PROBLEM: In the material below, please retype the lines from the very first through the one with "white carton', 'box')", exactly and without pictures.

DATA SHOWN:

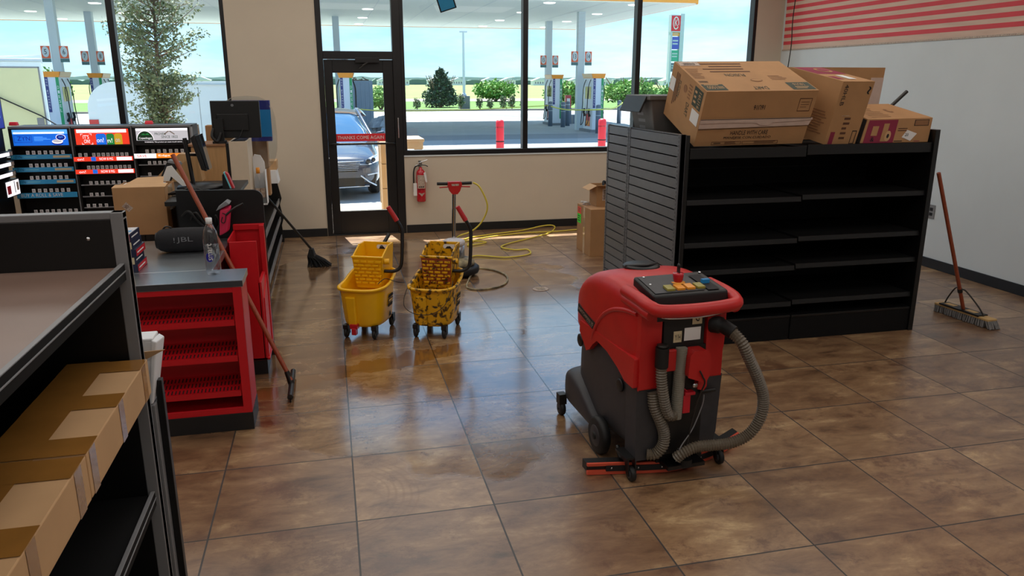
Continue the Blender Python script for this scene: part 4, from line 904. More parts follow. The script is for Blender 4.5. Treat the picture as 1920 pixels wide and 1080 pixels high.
b = MB().box(-.70, -.60, 8.55, 8.75, .80, .94, 'white_plastic'); b.hexa([(-.70, 8.50, .80), (-.54, 8.50, .80), (-.54, 8.8, .80), (-.70, 8.8, .80), (-.70, 8.50, .94), (-.56, 8.50, .94), (-.56, 8.8, .94), (-.70, 8.8, .94)], 'white_plastic')
tag(b.build('white_carton', bevel=.003), 'white carton on the far end of the rear counter', 'box')
tag(MB().box(-.66, -.55, 8.53, 8.78, .94, 1.035, 'cardboard_light').build('cardboard_box', bevel=.003), 'small brown carton stacked on the white carton', 'box')

# ---- cabinet, screen and packages on the rear counter
t = thing('computer_cabinet', 'wood veneer cabinet with cream side under the large monitor', 'cabinet', (-1.13, 6.80, .80))
b = MB(); b.hexa([(0, 0, 0), (.30, 0, 0), (.30, .40, 0), (0, .40, 0), (0.03, 0, .525), (.30, 0, .53), (.30, .40, .53), (0.03, .40, .525)], 'wood_veneer'); b.build('body', t, bevel=.002)
MB().box(.0, .30, -.01, .41, .53, .545, 'cardboard_dark').build('top_board', t); MB().box(.30, .325, .0, .42, 0, .55, 'black_metal').build('door_edge', t)
b = MB().box(.325, .47, .0, .42, 0, .565, 'cream_panel'); b.box(.34, .455, .02, .40, .565, .567, 'black_plastic'); b.build('side_panel', t, bevel=.002)
tag(MB().hexa([(-1.35, 6.45, 1.09), (-.98, 6.42, 1.09), (-.98, 6.6, 1.09), (-1.35, 6.6, 1.09), (-1.14, 6.45, 1.30), (-1.0, 6.42, 1.30), (-1.0, 6.6, 1.30), (-1.14, 6.6, 1.30)], 'wood_veneer').build('wooden_wedge'), 'sloping wooden side piece left of the veneer cabinet', 'panel')
t = thing('monitor', 'large black monitor seen from behind, standing on the veneer cabinet', 'monitor', (-.745, 6.95, 1.345))
b = MB(); b.box(-.195, .195, -.02, .015, .04, .345, 'black_plastic'); b.box(-.15, .10, -.035, -.02, .10, .24, 'black_plastic'); b.build('housing', t, bevel=.006)
m = MB().disc(fq_front(-.195, .195, -.0215, .04, .345), .45, .88, .03, .035, 'jbl_grey', .001); m.text('hp', fq_front(-.195, .195, -.0215, .04, .345), .435, .87, .465, .895, 'ink_black', .002)
for u in (.2, .68): m.disc(fq_front(-.195, .195, -.0215, .04, .345), u, .87, .012, .012, 'ink_black', .001)
m.build('badge', t)
b = MB().box(-.19, -.09, -.10, .02, 0, .02, 'black_plastic').box(-.17, -.10, -.07, -.03, 0, .20, 'black_plastic').tube(smooth_path([(-.18, -.06, .12), (-.19, -.1, .06), (-.15, -.1, .02), (-.12, -.08, .09)]), .012, 'black_rubber').tube(smooth_path([(.05, -.03, .12), (.02, -.06, .05), (-.06, -.05, .01)]), .004, 'black_rubber'); b.build('stand', t, bevel=.003)
t = thing('wrapped_package', 'blue pack inside clear plastic wrap behind the large monitor', 'package', (-.70, 7.42, .80))
MB().box(-.12, .20, .0, .10, .52, .88, 'ink_blue').box(.08, .205, -.002, .0, .56, .80, 'blue_plastic').build('blue_pack', t, bevel=.01)
b = MB(); b.loft([superell(.0, .02 + .22, .50 - .25, .92, y, 24, 3) for y in (-.04, .14)], 'plastic_wrap'); b.build('plastic_wrap', t)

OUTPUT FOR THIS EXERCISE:
Continue the Blender Python script for this scene: part 4, from line 904. More parts follow. The script is for Blender 4.5. Treat the picture as 1920 pixels wide and 1080 pixels high.
b = MB().box(-.70, -.60, 8.55, 8.75, .80, .94, 'white_plastic'); b.hexa([(-.70, 8.50, .80), (-.54, 8.50, .80), (-.54, 8.8, .80), (-.70, 8.8, .80), (-.70, 8.50, .94), (-.56, 8.50, .94), (-.56, 8.8, .94), (-.70, 8.8, .94)], 'white_plastic')
tag(b.build('white_carton', bevel=.003), 'white carton on the far end of the rear counter', 'box')
tag(MB().box(-.66, -.55, 8.53, 8.78, .94, 1.035, 'cardboard_light').build('cardboard_box', bevel=.003), 'small brown carton stacked on the white carton', 'box')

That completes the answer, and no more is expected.